If you are in an arbitration setting where the governing rules neither expressly provide for nor prohibit dispositive motions, do not assume the motions are prohibited. Given the guidance from the above cases it seems that if you have colorable arguments that are dispositive in whole or in part of the issues in the dispute, it is worth the effort to persuade the arbitral body to entertain a summary judgment motion. The expediency benefit and goal of arbitrations will be furthered, your client should save time and costs, and if the motion is granted, in view of the reviewing parameters of an arbitration award, it is likely the award will be confirmed in court.

 

Endnotes

1. And notwithstanding the express provision for such motions, some parties nevertheless challenged the entertainment of dispositive motions by arbitrators. In Hodgson v. IAP Readiness Management Support, No. 5:10 cv 86/RS/MD, 2010 WL 3943698 (N.D. Fla.

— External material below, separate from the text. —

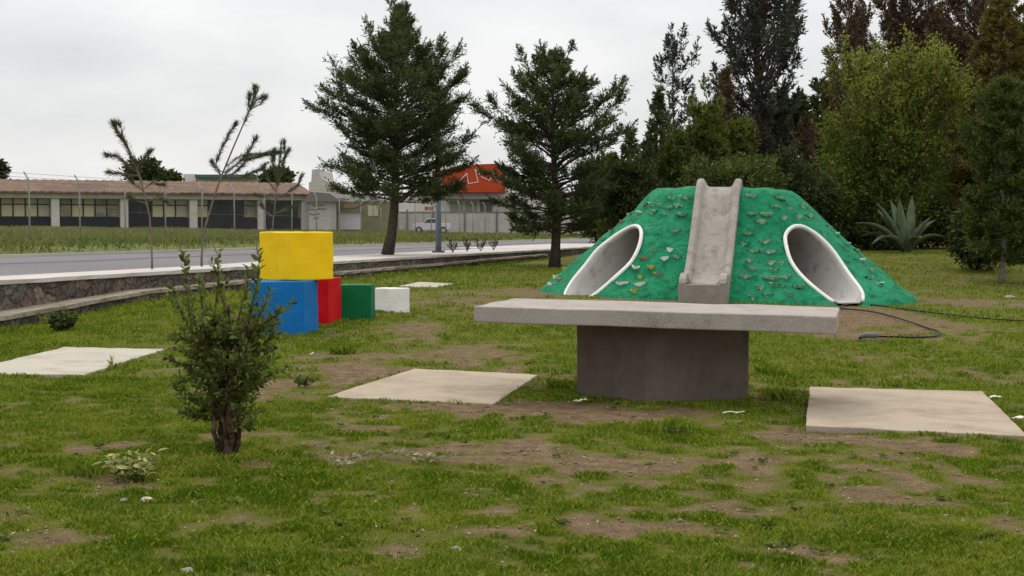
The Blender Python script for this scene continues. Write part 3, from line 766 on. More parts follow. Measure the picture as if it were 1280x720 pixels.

Sept. 20, 2010), after finding the plaintiff’s motion to vacate an arbitration award untimely, the court proceeded to consider, and find lack of merit to, the plaintiff’s arguments that the arbitrator committed misconduct by using a summary procedure. The court cited, among other things, Rule 27 of the AAA Employment Arbitration Rules.

2. Board of Education of Dover Union Free School District v. Dover-Wingdale Teachers’ Association, 95 A.D.2d 497, 467 N.Y.S.2d 270 (2d Dept. 1983).

3. College Hall Fashions, Inc. v. Philadelphia Joint Bd. Amalgamated Clothing Workers of America, 408 F. Supp. 722 (D.C. Pa. 1976).